McCarthy to sit out mayor’s race

Langley will be without an incumbent in the 2015 mayoral election. Mayor Fred McCarthy announced his decision not to seek re-election Monday morning. In an interview with The Record, he said he wants to pursue other interests, chief among them his family.

Langley will be without an incumbent in the 2015 mayoral election.

Mayor Fred McCarthy announced his decision not to seek re-election Monday morning. In an interview with The Record, he said he wants to pursue other interests, chief among them his family.

“It was a matter of looking at four more years,” he said in his City Hall office, a small room that looks out over Saratoga Passage, a waterway he enjoys sailing through on his vintage boat.

Instead of running meetings in 2016, McCarthy said he’d like to be with family more, travel, sail, ride his motorcycle, take out his classic Ford truck, work on a book based on his experiences in the Vietnam War, improve his instrumentation skills and return to teaching graduate-level courses in education.

“Whidbey Island is a pretty nice place,” he said. “You have to slow down and enjoy it.”

He denied that criticism over the marina access project was a factor.

“That all goes with the territory,” he said through a wide smile. “When you’re in the kitchen, you better be ready for the heat.”

When he applied to be appointed as interim mayor in February 2013, he said he did so with goals in mind for the Village by the Sea. He came out of semi-retirement after retiring as superintendent of the South Whidbey School District in 2011.

At the time, Langley was reeling from a scandal involving its former mayor, Larry Kwarsick, who had been charged and pled guilty to falsifying a city document when he was the city planner.

Among a field of five candidates, including a pair of city council members, McCarthy was selected to lead Langley as its interim mayor. He won re-election in November 2013 unopposed.

“I came into the job with a certain set of things I wanted to accomplish,” McCarthy said.

He is credited for meeting several times with the disenfranchised owners of the Dog House Tavern. At one point in spring 2014, the owners—frustrated with the city’s permit process and refusal to vacate part of the land adjacent to the tavern—considered demolition. McCarthy asked to meet with them to hear their concerns and explain the city’s position of being unable to make a gift of public funds. Those meetings resulted in the recently approved land exchange requested by the tavern owners, Charlie and Janice Kleiner of Issaquah, who are now pursuing partial restoration/renovation.

“We will do anything we can on our part to help facilitate their next steps,” McCarthy said.

Talking the Kleiners down from tearing down a century-old, historic building was an example of McCarthy’s tranquil demeanor, one of the mayor’s great strengths in the opinion of Langley Main Street Association president Janet Ploof.

“What a shame,” she said, upon hearing the news. “It’s too bad for us to lose him at this point because he’s such a calm peacekeeper with a ferocious practicality.”

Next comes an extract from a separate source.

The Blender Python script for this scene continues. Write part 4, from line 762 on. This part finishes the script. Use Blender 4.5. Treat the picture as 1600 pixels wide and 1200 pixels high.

With the marina access/bluff conveyance project still undecided, however, there remain major projects to be resolved. McCarthy said he plans to see work begin on the Dog House and an alternative chosen to move people between the marina, owned and operated by the Port of South Whidbey, and Langley’s commercial core along Cascade Avenue/First Street, Second Street and Anthes Avenue.

“I hate to see him step aside right in the middle of it,” said Councilman Bruce Allen, who was one of the appointment candidates in 2013.

Given all of the mayor’s initiatives and endeavors, he has Allen actively trying to talk him into running. Allen said since learning of the mayor’s decision April 1 (an unfortunate date for such an announcement) he has recommended that McCarthy shed some of his extraneous engagements.

As mayor, McCarthy represents Langley on several county and regional boards: the Island County Council of Governments, the Island County Substance Abuse Prevention Coalition, the Law and Justice Council and the Skagit-Island Regional Transportation Planning Organization, to name just a handful.

“He’s taken on a whole lot more than the mayor’s job,” Allen said. “My sense is if he drops some of the extracurriculars he’ll have more time … I probably won’t win, but I won’t let it die.”

McCarthy implemented economic development forums along with some city council members, which turned into monthly economic development meetings in 2014 and quarterly meetings this year. A training program for department supervisors was installed by McCarthy that also began this year.

Among his accomplishments, McCarthy cited the mayor’s awards he began passing out in recognition of service to Langley by citizens, groups and business owners. It’s not codified yet, and he said he plans to make it a fixture of City Hall’s future. With eight months left in his term, the mayor will be busy.

“I don’t plan to start skating,” McCarthy said.

The field for Langley’s mayor will not be set until May 15 when the candidate filing week ends.

Beyond the mayor, three city council positions held by Jim Sundberg, Bruce Allen and Robin Black will be up for election.

“I can’t even imagine what’s going to come next,” Ploof said.